*AVAILABLE RECORDS:*
•••••
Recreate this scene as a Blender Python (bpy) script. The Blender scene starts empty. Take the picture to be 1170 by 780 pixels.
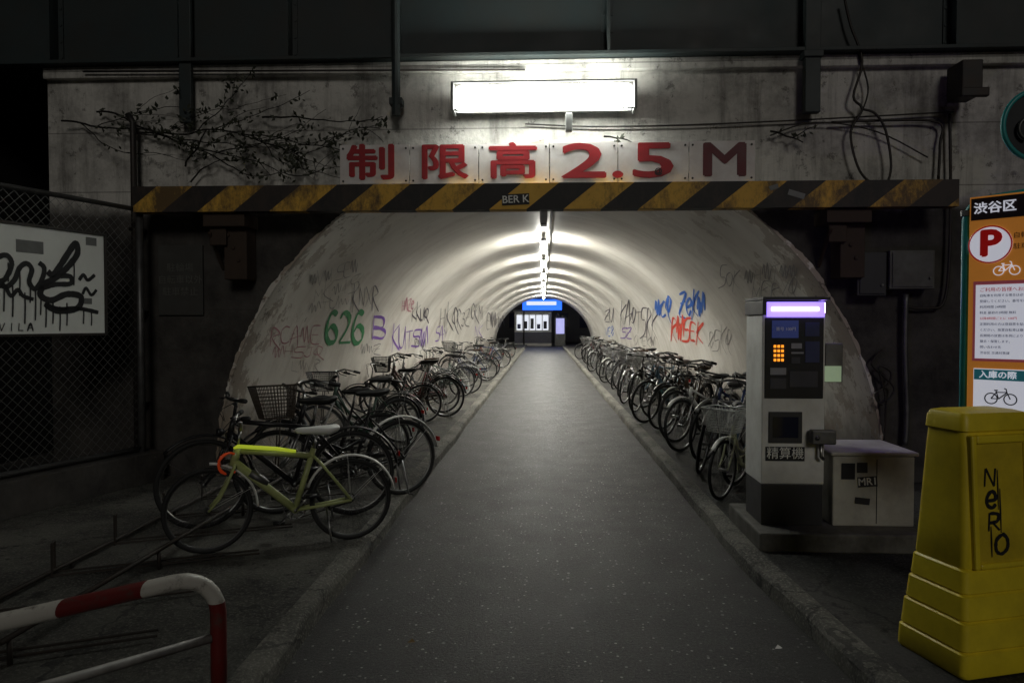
•••••
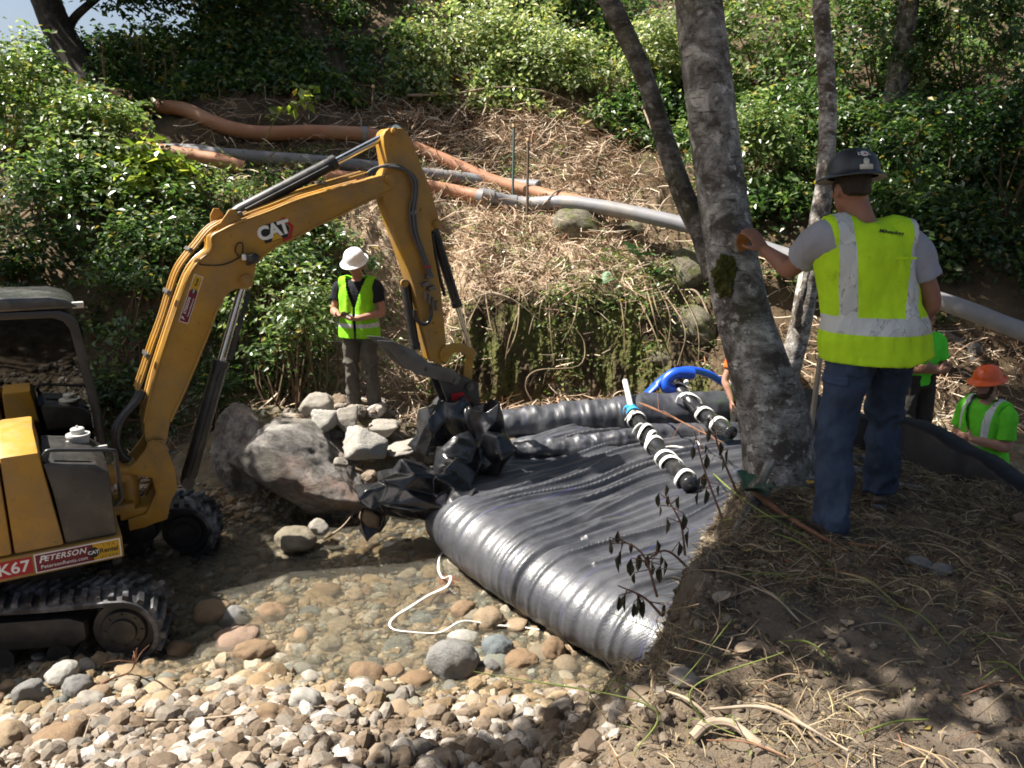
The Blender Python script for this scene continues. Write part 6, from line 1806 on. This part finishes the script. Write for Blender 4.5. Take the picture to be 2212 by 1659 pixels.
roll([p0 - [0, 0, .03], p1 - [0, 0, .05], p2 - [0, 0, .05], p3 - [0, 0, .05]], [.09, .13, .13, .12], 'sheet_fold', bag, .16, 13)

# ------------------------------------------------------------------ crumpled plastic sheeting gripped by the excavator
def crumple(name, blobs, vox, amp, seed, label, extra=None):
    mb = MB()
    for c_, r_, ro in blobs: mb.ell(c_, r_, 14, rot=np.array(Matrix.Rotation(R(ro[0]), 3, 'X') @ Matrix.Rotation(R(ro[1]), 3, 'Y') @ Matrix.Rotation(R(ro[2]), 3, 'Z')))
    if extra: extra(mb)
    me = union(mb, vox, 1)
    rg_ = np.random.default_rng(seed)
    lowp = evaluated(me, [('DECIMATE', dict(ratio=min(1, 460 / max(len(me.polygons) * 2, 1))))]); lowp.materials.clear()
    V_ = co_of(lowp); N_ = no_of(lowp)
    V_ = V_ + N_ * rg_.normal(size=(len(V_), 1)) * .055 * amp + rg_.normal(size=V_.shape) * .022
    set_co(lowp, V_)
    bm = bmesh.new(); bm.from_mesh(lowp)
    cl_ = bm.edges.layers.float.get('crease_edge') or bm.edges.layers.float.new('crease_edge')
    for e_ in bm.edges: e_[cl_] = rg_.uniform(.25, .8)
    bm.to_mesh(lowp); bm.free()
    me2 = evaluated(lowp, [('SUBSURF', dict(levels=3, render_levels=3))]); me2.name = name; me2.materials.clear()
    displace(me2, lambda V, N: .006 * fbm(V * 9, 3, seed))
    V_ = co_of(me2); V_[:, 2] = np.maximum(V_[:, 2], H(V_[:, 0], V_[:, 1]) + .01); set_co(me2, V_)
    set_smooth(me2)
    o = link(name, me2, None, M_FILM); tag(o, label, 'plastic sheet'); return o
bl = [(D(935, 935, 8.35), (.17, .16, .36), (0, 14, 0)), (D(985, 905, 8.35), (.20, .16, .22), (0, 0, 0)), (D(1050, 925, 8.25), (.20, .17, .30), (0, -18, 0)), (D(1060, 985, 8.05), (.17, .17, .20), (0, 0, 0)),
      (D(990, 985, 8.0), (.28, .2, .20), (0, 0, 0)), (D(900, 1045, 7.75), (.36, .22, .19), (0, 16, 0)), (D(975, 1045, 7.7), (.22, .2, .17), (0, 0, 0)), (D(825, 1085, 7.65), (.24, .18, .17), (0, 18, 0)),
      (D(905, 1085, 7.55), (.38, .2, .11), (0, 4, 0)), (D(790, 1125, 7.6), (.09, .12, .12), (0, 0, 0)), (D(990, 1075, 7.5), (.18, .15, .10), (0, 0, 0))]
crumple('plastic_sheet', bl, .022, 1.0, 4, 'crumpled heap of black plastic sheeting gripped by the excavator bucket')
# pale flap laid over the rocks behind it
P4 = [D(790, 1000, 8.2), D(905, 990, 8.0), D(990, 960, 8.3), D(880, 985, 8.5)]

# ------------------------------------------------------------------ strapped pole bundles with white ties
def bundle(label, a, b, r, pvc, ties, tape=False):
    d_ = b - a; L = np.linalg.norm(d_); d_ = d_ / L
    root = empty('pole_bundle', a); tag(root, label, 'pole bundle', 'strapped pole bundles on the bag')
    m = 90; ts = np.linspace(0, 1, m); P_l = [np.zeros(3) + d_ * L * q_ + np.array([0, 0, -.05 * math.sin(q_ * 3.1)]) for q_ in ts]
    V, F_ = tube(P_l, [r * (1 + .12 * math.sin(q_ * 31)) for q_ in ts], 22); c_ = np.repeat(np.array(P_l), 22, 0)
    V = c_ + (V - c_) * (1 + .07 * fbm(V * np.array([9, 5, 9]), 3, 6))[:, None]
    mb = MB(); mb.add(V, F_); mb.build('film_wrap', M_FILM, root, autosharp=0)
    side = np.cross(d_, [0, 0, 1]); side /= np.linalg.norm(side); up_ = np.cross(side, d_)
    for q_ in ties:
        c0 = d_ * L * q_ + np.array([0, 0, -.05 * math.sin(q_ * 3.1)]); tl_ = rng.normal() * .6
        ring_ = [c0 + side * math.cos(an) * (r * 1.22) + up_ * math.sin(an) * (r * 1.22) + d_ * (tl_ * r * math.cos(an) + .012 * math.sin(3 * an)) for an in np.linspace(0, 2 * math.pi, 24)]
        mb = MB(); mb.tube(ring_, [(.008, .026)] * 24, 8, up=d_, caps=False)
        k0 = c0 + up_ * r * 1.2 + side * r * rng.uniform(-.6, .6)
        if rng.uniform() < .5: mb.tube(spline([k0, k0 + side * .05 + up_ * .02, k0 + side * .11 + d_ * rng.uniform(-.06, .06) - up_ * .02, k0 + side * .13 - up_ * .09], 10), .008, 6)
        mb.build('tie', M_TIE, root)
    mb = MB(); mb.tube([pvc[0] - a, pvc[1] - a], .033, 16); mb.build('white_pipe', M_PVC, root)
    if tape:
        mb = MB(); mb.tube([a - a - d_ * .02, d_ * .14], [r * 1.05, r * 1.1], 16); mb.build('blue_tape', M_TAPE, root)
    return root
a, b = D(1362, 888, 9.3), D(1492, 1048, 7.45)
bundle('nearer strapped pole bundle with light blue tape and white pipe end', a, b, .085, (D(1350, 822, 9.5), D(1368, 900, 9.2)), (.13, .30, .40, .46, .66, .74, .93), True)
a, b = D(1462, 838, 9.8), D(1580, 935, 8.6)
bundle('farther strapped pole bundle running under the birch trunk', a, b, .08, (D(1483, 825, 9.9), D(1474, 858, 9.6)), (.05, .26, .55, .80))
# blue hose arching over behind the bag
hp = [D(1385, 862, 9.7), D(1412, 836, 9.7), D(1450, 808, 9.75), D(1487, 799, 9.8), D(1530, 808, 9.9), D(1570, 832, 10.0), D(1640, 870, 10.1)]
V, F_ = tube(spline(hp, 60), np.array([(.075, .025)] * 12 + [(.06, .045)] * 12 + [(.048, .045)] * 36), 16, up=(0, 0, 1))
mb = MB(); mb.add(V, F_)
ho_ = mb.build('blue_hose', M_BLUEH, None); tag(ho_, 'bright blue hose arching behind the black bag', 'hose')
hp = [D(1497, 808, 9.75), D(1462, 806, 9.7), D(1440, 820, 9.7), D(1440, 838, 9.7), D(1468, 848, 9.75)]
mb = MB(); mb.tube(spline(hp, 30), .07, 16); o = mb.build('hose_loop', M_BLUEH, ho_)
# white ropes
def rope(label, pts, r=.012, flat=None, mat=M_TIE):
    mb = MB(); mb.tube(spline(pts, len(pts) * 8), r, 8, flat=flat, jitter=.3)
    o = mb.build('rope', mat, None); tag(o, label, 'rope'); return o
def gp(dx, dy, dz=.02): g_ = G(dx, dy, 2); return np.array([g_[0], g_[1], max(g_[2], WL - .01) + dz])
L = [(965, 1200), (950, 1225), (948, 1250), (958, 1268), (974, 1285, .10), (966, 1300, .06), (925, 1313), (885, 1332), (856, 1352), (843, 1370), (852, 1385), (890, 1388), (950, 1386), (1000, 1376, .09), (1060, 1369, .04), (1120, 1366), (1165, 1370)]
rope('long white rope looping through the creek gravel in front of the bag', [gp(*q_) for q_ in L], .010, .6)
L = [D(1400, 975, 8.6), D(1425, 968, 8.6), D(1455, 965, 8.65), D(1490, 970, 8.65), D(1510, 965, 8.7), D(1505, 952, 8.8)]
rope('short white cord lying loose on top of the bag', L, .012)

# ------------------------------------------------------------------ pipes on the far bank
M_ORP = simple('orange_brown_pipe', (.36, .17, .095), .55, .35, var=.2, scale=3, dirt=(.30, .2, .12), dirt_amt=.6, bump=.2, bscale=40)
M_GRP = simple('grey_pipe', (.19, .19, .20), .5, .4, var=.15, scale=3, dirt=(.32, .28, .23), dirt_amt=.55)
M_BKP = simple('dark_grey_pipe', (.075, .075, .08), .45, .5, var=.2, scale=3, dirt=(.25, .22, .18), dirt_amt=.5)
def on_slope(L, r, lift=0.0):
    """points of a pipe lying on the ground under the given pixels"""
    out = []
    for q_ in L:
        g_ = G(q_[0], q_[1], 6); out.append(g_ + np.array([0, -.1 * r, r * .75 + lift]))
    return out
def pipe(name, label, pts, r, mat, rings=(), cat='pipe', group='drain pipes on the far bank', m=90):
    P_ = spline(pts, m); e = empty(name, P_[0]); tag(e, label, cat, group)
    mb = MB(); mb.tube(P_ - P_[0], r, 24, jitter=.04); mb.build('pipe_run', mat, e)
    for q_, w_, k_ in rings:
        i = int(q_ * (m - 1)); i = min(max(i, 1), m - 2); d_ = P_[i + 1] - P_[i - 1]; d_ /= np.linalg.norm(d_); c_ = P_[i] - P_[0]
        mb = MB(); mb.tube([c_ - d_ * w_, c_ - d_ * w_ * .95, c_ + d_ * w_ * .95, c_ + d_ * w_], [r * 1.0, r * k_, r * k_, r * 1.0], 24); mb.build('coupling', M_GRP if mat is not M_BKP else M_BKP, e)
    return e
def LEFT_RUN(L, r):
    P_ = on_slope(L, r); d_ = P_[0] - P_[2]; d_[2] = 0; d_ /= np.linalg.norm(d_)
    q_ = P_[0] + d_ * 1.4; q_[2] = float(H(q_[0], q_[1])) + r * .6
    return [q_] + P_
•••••
*WRITTEN PROBLEM:* Go through the records and show every line with the string "Blender" in it.

*EXERCISE RESULT:*
Recreate this scene as a Blender Python (bpy) script. The Blender scene starts empty. Take the picture to be 1170 by 780 pixels.
The Blender Python script for this scene continues. Write part 6, from line 1806 on. This part finishes the script. Write for Blender 4.5. Take the picture to be 2212 by 1659 pixels.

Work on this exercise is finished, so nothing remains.